By June Mathews
Earlier this year, Rob McDaniel was named a semifinalist for the prestigious James Beard Foundation’s Best Chef South award.
But to his mind, the honor – and what it could become – is not his alone. It rightfully belongs, he said, to the entire team at Helen, a contemporary Southern grill in downtown Birmingham.
“At the end of the day, though, what I want our team to focus on is not the award, because I think if you focus on that, you lose sight of what got you there,” he said. “What got us there is continuing to come in every day, working hard, and a good team.”

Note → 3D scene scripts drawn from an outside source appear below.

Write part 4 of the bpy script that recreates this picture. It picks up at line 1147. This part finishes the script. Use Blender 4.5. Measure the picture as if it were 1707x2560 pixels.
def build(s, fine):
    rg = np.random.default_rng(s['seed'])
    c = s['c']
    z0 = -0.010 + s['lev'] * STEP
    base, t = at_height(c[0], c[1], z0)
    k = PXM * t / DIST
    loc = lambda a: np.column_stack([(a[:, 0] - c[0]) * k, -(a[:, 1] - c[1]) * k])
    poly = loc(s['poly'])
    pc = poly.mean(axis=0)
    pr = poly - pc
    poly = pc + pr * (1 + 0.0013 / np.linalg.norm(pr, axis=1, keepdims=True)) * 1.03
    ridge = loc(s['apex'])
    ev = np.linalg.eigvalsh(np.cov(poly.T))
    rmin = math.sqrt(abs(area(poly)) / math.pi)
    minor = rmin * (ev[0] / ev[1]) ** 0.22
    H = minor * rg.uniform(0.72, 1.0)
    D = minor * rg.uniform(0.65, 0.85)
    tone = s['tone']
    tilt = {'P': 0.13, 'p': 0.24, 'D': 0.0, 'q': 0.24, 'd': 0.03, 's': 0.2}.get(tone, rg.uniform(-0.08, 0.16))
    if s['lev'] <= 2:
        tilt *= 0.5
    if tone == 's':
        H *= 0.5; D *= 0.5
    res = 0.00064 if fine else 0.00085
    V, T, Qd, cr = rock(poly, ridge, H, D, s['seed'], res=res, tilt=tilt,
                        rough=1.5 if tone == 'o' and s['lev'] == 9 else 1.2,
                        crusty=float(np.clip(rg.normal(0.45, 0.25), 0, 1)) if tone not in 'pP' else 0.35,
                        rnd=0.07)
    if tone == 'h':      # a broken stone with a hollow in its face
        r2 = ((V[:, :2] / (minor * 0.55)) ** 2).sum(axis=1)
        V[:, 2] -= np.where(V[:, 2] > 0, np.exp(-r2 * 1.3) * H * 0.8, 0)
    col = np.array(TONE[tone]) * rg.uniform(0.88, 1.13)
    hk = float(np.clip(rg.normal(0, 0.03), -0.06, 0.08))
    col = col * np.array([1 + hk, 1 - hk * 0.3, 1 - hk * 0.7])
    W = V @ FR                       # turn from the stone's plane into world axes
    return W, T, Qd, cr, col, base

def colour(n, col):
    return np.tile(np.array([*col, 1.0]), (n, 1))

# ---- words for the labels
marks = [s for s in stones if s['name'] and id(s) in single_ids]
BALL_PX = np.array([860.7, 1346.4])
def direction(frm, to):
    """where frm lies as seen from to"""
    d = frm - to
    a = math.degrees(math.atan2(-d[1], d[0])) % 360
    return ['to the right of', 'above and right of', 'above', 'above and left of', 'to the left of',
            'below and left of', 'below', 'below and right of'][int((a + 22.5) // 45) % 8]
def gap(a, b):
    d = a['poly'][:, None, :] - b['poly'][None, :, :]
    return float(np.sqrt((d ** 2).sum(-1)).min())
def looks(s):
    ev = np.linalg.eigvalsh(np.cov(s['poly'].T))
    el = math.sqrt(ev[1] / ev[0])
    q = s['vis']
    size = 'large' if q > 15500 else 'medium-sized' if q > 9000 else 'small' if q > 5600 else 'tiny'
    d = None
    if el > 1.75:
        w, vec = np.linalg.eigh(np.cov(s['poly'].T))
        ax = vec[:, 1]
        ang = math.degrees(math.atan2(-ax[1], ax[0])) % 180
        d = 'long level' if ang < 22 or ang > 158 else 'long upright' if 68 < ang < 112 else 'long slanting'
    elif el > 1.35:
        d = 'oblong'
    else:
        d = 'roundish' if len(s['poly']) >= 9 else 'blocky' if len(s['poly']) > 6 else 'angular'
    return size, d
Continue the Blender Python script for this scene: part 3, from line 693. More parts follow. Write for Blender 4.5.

Co-owner with his wife, Emily, of the restaurant named after his maternal grandmother, Helen Frutiger (Nanny), McDaniel is the executive chef at Helen and no stranger to Best Chef South semifinalist lists. He racked up five of the coveted spots during the 11 years he served as executive chef at SpringHouse near Alexander City and another in 2022, two years after Helen opened for business.
This second time Helen appeared on the semifinalist list, said McDaniel, “completely caught me off guard, just like the first time.”
He and Emily learned of the first appearance via congratulatory text messages they received during a trip to Atlanta. He learned of the second one when he arrived for work the day the nominations were announced.
“My sous chef who opens the restaurant every morning looked at me and goes, ‘What?’ And I said, ‘What?’ And he said, ‘You don’t know what I’m talking about, do you?’ And I said, ‘No, I have no clue.’ And he said, ‘We’re on the list.’”
So McDaniel checked the semifinalist list and, sure enough, “Rob McDaniel, Helen” was on it.
“It had meant the world to me the first time,” he said. “But this time, it really means a lot because of what we’ve done and what we’ve had to do to get to where we are.”
Work-Life Balance
While McDaniel attributes his success to the people he works with, it clearly begins with his brand of leadership.
“Part of my job is creating a good work-life balance so that I’m not overworking people,” he said. “When they come in, they can think about what they are here to do. So we’ve worked really hard from when we opened until now to get to where we’re not working 60 hours a week.”
Achieving that balance, McDaniel said, involved paring work schedules down to a more reasonable 48 to 50 hours a week.
“That’s one of the things we wanted to change when we opened the restaurant, and we’ve accomplished that,” he said. “And we’ve seen a big change in how people work while they’re here and how long they stay. We have a lot of people who have been with us since we opened because they haven’t gotten burned out.”
McDaniel has also instituted a cross-training process in the kitchen so that each person can function in more than one position.
“We try to keep people moving into different stations, so they don’t get stagnant. It also makes for a more versatile kitchen staff,” he said. “Our goal by the end of 2024 is that everyone in the kitchen can work two stations, hopefully three. Some people are well on their way to that, and some are still learning, but I think we’ll get there.”
Just as the McDaniels strive to give their employees more of a work-life balance, they try to achieve the same for themselves so they can spend more time with their kids. The McDaniels are parents to twin daughters.
A Comforting Food Memory
Known for its steaks and vegetables dishes, Helen is based on a food memory related to his Nanny that McDaniel holds dear.
“She and my grandfather had a ranch-style house just outside of Oneonta in a little community called Rosa,” he said. “My grandmother had a grill inside the house to the left of the fireplace, built into the brick wall and connected to the chimney to draw the smoke out.
“I can remember going through the back door, walking through the hallway into the kitchen and seeing Nanny with one foot up on the hearth, cooking steaks on that grill and squirting them with a mustard bottle of water,” he said. “It was a memory I had in the moment I felt that God’s timing was right for us to open this place. I knew Helen would be the name and that this would be a restaurant that served really good steaks. We didn’t want it to be a steakhouse; we wanted it to be more than that, and that’s what we’ve done.”
The James Beard Foundation bestows Best Chef awards to “chefs who set high standards in their culinary skills and leadership abilities and who are making efforts to help create a sustainable work culture in their respective regions, while contributing positively to their broader community.”
Nominees will be announced April 3, and winners will be celebrated during a ceremony June 10.
As McDaniel and the entire Helen team await the Best Chef South results, McDaniel and the Helen team continue to do what they do best, he said.
“There are going to be good times; there are going to be bad times,” he said. “But it doesn’t matter, good or bad. It’s just part of what we do. You’ve just got to keep pushing it and know that the bad will make the good better and the bad will also make you stronger.
“We just come to work every day and try to be better than we were the day before, and hopefully, that is what the foundation is looking for.”